Commerce interceptions
LATAM Airlines “Fly over Cyber Monday” where the brand had a unique proposition to sell affordable flight tickets to people who were shopping for electronics. This ‘commerce interception’ was inspired by the strategic cultural insight that it’s more affordable to buy electronics overseas, flight tickets included. Clever shopper targeting and redirecting led to $30 mil in ticket sales, lots of brand love on social and inclusion in Forrester’s Best Practice Report.
The ‘adaptive retail’ approach
The future of commerce is frictionless, secure, tech-forward and human-centric.
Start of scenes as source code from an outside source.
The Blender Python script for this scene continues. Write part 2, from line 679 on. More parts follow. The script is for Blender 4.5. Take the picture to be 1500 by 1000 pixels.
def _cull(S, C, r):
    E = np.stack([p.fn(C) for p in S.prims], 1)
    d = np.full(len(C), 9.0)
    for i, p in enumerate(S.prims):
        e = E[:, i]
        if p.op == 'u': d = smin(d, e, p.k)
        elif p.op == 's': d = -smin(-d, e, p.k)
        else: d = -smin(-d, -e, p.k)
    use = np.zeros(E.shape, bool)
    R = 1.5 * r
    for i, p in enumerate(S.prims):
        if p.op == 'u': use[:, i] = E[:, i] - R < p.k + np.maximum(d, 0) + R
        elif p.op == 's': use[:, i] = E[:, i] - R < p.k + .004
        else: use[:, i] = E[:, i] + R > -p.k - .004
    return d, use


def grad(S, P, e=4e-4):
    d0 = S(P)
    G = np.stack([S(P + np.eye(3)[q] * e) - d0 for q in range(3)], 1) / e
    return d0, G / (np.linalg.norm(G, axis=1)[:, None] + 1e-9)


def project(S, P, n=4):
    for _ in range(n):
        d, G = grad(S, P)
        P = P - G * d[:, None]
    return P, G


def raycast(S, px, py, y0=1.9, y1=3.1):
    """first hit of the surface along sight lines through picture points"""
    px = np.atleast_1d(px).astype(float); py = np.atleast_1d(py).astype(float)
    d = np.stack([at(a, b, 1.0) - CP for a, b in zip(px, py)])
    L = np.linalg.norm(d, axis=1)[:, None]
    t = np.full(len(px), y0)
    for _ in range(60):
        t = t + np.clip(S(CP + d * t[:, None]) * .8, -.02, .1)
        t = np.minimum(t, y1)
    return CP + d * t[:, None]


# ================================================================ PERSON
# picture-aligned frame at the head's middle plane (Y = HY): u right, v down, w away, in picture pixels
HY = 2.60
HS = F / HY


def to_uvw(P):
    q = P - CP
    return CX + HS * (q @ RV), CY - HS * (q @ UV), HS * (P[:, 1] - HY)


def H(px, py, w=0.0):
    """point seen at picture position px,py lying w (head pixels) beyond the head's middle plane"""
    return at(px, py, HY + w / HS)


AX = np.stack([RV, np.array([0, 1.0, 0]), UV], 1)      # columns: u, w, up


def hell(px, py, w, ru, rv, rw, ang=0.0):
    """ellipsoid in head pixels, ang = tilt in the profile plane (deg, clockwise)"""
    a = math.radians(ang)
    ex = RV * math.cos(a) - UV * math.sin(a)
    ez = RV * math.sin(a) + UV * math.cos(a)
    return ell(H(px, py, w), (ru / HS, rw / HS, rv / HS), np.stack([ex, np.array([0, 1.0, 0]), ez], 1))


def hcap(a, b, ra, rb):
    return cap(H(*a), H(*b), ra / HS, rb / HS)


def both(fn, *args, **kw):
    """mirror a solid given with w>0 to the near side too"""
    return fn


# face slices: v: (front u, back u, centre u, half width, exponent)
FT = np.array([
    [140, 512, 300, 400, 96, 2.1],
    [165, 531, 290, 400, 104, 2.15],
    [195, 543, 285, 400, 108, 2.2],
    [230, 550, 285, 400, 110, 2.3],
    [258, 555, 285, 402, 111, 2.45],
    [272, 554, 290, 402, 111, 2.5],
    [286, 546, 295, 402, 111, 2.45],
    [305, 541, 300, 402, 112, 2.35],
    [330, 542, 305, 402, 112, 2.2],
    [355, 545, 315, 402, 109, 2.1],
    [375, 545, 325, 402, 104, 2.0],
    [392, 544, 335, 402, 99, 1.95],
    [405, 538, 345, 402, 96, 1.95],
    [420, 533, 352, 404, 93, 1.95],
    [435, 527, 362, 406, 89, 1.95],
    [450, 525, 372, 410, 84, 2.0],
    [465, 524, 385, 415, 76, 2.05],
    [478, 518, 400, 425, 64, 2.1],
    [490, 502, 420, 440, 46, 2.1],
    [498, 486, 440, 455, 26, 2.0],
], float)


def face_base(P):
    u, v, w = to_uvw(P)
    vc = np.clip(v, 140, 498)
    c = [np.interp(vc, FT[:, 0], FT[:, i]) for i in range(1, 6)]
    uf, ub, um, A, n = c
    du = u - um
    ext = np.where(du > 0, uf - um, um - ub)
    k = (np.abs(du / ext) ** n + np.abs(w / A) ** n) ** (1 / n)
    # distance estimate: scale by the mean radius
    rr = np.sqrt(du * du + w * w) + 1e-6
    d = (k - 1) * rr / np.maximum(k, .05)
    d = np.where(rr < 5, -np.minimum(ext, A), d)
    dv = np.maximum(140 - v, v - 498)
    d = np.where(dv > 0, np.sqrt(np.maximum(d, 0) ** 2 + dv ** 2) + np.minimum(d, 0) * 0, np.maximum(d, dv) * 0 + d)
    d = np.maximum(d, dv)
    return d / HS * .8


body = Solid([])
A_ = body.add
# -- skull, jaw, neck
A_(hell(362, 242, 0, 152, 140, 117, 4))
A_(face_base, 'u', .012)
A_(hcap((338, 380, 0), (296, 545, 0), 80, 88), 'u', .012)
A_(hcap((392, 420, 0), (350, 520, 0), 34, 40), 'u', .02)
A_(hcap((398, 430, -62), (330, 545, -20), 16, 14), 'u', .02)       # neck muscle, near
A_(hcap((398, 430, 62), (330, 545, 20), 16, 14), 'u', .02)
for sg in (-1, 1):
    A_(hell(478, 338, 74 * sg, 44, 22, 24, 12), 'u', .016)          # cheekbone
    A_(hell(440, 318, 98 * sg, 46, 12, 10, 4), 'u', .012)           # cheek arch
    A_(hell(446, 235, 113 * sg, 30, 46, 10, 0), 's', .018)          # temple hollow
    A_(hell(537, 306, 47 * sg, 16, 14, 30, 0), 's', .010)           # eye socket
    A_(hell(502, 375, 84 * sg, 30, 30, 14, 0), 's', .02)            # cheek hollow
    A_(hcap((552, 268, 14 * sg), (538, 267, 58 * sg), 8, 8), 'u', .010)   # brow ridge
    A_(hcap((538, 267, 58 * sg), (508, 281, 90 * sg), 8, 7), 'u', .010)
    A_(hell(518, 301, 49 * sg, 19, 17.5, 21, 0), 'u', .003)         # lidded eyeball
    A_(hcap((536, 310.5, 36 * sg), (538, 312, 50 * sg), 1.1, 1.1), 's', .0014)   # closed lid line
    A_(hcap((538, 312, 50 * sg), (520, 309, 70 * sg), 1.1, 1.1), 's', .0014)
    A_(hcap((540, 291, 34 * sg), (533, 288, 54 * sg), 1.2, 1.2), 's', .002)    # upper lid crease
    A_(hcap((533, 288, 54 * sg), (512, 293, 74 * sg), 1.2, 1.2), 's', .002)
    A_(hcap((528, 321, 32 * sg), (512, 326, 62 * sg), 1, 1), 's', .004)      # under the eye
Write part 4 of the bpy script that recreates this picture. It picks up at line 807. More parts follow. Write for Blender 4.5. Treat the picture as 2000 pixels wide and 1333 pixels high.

At CES this year, Walmart was already ahead of the game with their ‘adaptive retail’ approach, a dynamic, unified retail experience that’s integrated across all channels people engage with. Another stand-out example was its gen AI-powered “occasion” search experience where people can key in searches like “football watch party” instead of “chips, wings or 90-inch TV.”
What’s important is how Walmart puts people’s experiences at the center. Sure, they want to sell you everything, but it’s on the customer’s terms. And while we’re at it, let’s throw in some cross-category ideas like that dream 90-inch TV, which pairs nicely with football and chips.
In a world where any relationship can forever end with just a swipe or click, brands cannot afford to not make every experience count. It is no longer just about short-term tactics like discounts, freebies or sales spamming.